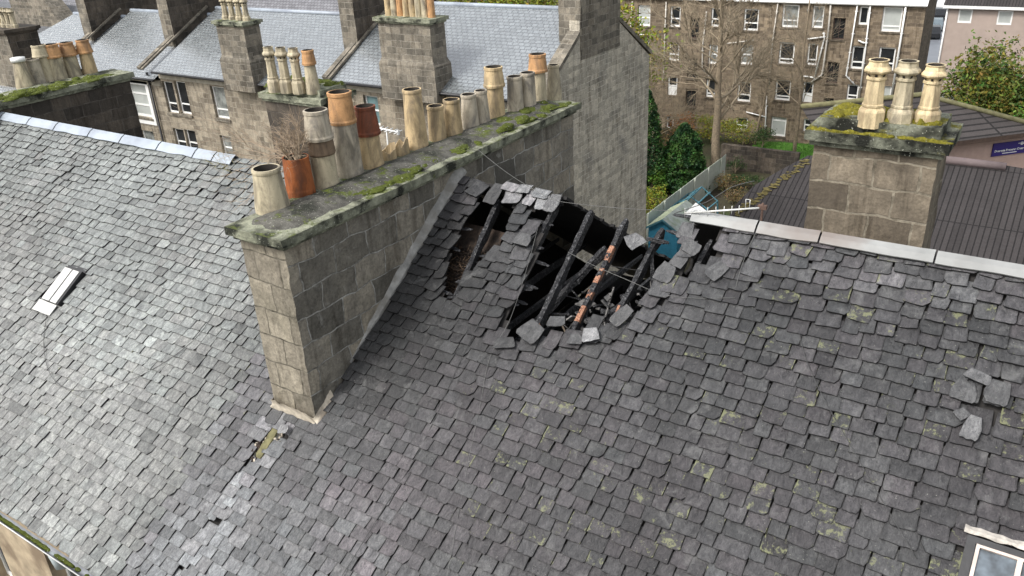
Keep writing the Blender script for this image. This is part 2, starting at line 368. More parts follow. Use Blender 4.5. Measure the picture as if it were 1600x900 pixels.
# ------------------------------------------------------------------ ground, road
mb = MB()
def gz(x, y): return GZ+.15*nz(x*.1, y*.1)
n_ = 60
for i in range(n_):
    for j in range(n_):
        x0 = -70+i*1.6; y0 = 18+j*1.6
        mb.quad(*[Vector((x, y, gz(x, y) if 0 < i and 0 < j else gz(x, y))) for x, y in ((x0,y0),(x0+1.6,y0),(x0+1.6,y0+1.6),(x0,y0+1.6))])
for a, b, c, d in ((-900,-300,900,17.9),(-900,17.9,-70.1,114.1),(26.1,17.9,900,114.1),(-900,114.1,900,900)):
    mb.quad((a,b,GZ-.05),(c,b,GZ-.05),(c,d,GZ-.05),(a,d,GZ-.05))
m, n, b = new_mat('garden_ground'); P = N(n, 'NewGeometry').outputs['Position']
c_ = ramp(n, noise_tex(n, P, .35, 6), [(.4, (.045,.035,.022)), (.55, (.06,.055,.025)), (.7, (.05,.075,.02))])
n.links.new(mix(n, .5, c_, ramp(n, noise_tex(n, P, 6, 6), [(.3,(.4,)*3),(.7,(1,1,1))]), 'MULTIPLY'), b.inputs['Base Color']); b.inputs['Roughness'].default_value = .95
bump(n, b, noise_tex(n, P, 9, 5), .8, .1)
GROUND = m
tag(mb.build('ground', GROUND), kind='structure')
ASPH = plain('wet_asphalt', (.16,.17,.19), .45, .15, .6, bmp=.1)
mb = MB(); p0 = onZ(1440, 150, GZ+.06); p1 = onZ(1470, 0, GZ+.06)
d = (p1-p0).normalized(); sd_ = Vector((d.y, -d.x, 0))
mb.quad(p0-d*10-sd_*3.5, p0-d*10+sd_*9, p1+d*60+sd_*9, p1+d*60-sd_*3.5)
tag(mb.build('road', ASPH), kind='structure')
mb = MB()
q0 = onZ(1180, 232, -20.9); 
GRASSM = plain('lawn_grass', (.06,.16,.015), .9, .35, 3, bmp=.6)
# ------------------------------------------------------------------ slates
def tintcol(u, v):
    """own colour of one slate, with some sky sheen painted in"""
    k = rnd.random(); base = .06
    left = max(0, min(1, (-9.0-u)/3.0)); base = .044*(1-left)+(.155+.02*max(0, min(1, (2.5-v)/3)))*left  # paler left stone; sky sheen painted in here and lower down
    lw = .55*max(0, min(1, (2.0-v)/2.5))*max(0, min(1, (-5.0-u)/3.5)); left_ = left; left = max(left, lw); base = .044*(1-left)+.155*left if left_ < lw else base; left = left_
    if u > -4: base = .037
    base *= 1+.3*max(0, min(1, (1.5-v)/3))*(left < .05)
    if abs(u+9.35) < .28+.12*nz(v*2,u,3) and v < 1.4: base = .14
    s = base*(1.22 if left > .5 else 1.16)*(rnd.uniform(.72, 1.28) if left < .5 else rnd.uniform(.86, 1.14))
    if rnd.random() < .03: s *= 1.35
    if rnd.random() < .03: s *= .6
    a = nz(u*.5, v*.5, 3)
    zone = nz(u*.28, v*.3, 50)*1.6+rnd.gauss(0,.35)+(.55 if u > -2.5 and v > 2.6 else 0)-(.75 if left > .5 and v > 1 else 0)
    t_ = max(-1, min(1, zone)); c = (s*(1+.085*t_), s*(1-.03*t_), s*(1.02+.0*t_)) if t_ > 0 and left < .5 else (s*(1-.03*t_), s, s*1.01) if t_ > 0 else (s*(1+.045*t_), s*(1-.012*t_), s*(1.0-.025*t_))
    c = (c[0]*1.06, c[1]*1.07, c[2]*1.03) if left > .5 else (c[0]*1.0, c[1]*.99, c[2]*1.025)
    # soot plus painted stack shadow by the opening, pale ash on the edge slates
    dx = u+6.6; dv = v-4.6
    if -8.8 < u < -4.5:
        so_ = math.exp(-((u+8.1)/1.3)**2-((v-3.9)/1.9)**2); c = tuple(x*(1-.72*so_) for x in c)
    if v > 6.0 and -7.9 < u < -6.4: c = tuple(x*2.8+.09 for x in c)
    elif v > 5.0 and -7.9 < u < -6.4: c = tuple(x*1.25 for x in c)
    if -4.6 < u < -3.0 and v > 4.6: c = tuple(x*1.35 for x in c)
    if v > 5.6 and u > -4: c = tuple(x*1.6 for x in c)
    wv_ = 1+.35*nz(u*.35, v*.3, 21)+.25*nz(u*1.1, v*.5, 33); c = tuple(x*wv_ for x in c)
    li = 0.0
    if u > -6 and rnd.random() < .36: li = rnd.uniform(.27, .43)
    elif rnd.random() < .07: li = rnd.uniform(.2, .33)
    if u < -9.6 and .35 < nz(u*.45, v*.35, 9)+.25: li = max(li, .3)
    return (*c, li)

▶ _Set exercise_
Exactly the lines above from the one with "left = max(0, min(1, (-9.0-u)/3.0));" to the one with "if u > -4: base = .037", both included, are to be quoted; leave the rest out.

▶ _Task response_
    left = max(0, min(1, (-9.0-u)/3.0)); base = .044*(1-left)+(.155+.02*max(0, min(1, (2.5-v)/3)))*left  # paler left stone; sky sheen painted in here and lower down
    lw = .55*max(0, min(1, (2.0-v)/2.5))*max(0, min(1, (-5.0-u)/3.5)); left_ = left; left = max(left, lw); base = .044*(1-left)+.155*left if left_ < lw else base; left = left_
    if u > -4: base = .037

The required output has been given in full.